> _Task to carry out_: Sort through the data and copy the lines holding the word "from".

> _Recorded data_:
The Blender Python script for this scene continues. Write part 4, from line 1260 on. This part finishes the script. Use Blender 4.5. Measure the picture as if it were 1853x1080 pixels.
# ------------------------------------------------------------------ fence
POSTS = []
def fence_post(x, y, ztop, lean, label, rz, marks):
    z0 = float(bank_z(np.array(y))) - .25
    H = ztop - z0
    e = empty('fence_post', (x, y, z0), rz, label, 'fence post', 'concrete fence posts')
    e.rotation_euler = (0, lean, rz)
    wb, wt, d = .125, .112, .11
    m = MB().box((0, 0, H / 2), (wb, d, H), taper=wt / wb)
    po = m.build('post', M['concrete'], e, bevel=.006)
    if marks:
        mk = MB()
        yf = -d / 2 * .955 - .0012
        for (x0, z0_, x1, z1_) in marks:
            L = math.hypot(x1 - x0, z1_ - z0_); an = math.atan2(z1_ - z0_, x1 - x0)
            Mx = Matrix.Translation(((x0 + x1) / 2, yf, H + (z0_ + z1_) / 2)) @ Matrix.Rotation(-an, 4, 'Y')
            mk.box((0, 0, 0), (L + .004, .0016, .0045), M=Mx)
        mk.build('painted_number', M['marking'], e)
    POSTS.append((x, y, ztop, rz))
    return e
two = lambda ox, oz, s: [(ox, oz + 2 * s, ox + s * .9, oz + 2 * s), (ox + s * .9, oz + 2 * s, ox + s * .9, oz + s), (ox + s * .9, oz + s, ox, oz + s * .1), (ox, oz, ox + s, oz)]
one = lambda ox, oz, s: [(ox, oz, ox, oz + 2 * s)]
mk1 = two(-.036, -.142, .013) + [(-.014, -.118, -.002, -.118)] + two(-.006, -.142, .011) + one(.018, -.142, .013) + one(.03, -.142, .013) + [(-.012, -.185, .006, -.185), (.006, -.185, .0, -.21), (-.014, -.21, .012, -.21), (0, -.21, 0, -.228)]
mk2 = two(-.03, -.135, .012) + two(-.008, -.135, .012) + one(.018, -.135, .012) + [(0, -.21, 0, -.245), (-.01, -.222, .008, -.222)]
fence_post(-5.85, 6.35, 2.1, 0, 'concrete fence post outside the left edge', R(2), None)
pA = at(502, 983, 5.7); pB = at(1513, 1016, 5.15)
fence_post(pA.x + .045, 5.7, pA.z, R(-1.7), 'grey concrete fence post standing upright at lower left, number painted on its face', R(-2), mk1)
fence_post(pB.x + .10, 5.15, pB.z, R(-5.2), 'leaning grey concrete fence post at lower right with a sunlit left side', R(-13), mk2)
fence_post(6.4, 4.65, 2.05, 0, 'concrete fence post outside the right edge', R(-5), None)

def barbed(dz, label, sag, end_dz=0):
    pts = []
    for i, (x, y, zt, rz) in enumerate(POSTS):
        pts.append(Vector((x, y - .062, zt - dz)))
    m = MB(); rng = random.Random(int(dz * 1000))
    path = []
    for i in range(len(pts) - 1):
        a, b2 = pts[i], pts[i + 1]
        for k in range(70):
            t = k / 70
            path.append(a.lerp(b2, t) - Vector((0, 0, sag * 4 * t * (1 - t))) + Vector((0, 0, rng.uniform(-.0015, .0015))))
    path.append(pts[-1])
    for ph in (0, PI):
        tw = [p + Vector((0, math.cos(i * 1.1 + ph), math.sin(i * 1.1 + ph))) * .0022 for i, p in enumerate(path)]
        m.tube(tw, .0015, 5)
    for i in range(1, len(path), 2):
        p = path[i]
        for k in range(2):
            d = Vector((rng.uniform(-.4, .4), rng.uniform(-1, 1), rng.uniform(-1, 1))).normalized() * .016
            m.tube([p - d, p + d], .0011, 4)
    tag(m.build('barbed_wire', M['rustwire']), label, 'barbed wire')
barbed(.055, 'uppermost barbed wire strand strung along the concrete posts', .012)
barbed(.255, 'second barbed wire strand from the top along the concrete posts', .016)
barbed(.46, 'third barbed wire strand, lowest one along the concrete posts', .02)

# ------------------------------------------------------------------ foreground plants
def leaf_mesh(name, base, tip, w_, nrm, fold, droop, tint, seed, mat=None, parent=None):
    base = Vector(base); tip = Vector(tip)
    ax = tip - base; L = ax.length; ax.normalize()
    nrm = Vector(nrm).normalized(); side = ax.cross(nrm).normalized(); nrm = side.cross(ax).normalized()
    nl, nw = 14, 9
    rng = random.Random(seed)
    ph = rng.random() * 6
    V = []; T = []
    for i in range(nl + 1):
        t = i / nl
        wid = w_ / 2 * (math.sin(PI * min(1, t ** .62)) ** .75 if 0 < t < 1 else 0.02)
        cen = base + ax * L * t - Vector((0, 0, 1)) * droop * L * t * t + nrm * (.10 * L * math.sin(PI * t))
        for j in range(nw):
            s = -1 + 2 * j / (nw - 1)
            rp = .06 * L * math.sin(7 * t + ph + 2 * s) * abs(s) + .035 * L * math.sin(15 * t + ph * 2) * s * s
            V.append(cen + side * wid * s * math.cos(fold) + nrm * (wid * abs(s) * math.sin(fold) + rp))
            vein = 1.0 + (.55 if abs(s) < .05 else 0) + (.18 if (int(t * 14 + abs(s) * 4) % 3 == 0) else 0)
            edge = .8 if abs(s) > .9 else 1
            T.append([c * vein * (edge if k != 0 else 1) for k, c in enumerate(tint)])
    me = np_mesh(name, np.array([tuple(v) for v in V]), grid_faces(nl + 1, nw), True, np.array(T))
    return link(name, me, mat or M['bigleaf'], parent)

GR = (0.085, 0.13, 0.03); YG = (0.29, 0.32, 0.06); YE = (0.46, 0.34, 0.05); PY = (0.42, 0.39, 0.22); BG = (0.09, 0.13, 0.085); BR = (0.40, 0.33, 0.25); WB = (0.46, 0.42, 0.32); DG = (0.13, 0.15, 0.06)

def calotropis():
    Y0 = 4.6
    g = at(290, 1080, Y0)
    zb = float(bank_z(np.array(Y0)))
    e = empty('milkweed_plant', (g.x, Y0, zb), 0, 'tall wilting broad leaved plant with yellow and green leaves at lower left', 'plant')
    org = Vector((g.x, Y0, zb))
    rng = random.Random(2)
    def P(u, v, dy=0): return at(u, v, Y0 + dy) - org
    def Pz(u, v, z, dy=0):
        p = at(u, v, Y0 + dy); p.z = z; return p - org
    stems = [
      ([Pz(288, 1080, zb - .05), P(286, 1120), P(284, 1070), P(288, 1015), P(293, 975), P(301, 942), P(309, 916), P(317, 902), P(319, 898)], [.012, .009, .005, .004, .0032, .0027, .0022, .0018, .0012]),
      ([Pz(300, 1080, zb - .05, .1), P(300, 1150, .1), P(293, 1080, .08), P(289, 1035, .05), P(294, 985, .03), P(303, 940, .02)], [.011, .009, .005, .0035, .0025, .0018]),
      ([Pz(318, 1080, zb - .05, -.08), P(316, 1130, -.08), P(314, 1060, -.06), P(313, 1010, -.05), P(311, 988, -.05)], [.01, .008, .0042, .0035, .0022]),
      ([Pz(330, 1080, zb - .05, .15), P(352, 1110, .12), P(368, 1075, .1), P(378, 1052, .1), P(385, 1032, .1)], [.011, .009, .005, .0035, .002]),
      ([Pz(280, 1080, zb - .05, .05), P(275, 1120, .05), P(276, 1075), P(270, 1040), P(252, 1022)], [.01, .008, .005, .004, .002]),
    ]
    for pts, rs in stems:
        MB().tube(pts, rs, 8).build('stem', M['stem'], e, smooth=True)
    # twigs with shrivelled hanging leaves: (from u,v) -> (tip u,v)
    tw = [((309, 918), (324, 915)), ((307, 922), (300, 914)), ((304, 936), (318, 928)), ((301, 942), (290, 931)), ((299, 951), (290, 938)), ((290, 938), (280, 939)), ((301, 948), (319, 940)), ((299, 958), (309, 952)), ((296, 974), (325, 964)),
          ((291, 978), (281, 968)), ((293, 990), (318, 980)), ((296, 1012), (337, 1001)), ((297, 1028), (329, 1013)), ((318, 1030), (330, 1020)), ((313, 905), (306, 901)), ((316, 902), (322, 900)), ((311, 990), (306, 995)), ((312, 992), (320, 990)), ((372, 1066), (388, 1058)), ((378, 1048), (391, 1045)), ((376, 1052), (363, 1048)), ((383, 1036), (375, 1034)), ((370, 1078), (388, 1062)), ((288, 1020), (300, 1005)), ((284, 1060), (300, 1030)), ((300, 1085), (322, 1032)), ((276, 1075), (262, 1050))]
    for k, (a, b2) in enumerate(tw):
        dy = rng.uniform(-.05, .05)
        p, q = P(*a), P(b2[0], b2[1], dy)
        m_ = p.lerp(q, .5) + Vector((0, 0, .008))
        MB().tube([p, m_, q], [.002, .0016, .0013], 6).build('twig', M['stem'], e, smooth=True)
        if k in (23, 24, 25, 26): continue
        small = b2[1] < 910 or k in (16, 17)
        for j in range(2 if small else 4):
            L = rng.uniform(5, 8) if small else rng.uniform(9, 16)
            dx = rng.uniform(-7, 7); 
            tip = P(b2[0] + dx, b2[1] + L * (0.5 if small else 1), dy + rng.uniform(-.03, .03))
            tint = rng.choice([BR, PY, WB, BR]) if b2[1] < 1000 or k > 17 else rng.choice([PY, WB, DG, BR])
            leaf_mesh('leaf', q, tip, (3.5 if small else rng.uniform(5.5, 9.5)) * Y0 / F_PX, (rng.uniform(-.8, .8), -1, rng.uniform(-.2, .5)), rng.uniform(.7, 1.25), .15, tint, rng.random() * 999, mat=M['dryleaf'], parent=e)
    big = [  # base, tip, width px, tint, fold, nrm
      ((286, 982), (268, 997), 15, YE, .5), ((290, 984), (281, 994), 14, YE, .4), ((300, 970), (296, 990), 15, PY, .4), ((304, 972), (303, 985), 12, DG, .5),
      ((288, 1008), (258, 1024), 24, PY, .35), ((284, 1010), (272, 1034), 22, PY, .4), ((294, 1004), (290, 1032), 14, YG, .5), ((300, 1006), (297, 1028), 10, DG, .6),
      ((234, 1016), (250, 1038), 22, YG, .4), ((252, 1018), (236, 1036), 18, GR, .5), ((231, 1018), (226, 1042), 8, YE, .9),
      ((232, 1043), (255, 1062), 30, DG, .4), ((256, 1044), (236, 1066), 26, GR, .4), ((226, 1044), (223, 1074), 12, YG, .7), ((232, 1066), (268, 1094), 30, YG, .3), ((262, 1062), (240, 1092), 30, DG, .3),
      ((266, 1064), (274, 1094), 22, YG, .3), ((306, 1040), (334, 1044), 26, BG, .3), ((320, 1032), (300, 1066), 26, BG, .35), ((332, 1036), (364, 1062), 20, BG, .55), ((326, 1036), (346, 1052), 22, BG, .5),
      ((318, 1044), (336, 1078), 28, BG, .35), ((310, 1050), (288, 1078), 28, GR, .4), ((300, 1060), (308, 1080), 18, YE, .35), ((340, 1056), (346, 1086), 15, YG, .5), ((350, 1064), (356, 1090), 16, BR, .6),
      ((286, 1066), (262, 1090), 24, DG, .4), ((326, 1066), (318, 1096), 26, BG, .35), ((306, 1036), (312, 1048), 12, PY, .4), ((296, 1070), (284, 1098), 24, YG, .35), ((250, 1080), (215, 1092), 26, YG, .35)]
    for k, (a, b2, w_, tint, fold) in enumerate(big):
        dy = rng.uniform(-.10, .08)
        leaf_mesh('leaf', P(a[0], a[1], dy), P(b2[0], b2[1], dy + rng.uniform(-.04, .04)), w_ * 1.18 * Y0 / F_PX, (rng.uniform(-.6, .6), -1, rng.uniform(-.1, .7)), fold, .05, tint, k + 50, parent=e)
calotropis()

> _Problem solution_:
The Blender Python script for this scene continues. Write part 4, from line 1260 on. This part finishes the script. Use Blender 4.5. Measure the picture as if it were 1853x1080 pixels.
barbed(.255, 'second barbed wire strand from the top along the concrete posts', .016)
    # twigs with shrivelled hanging leaves: (from u,v) -> (tip u,v)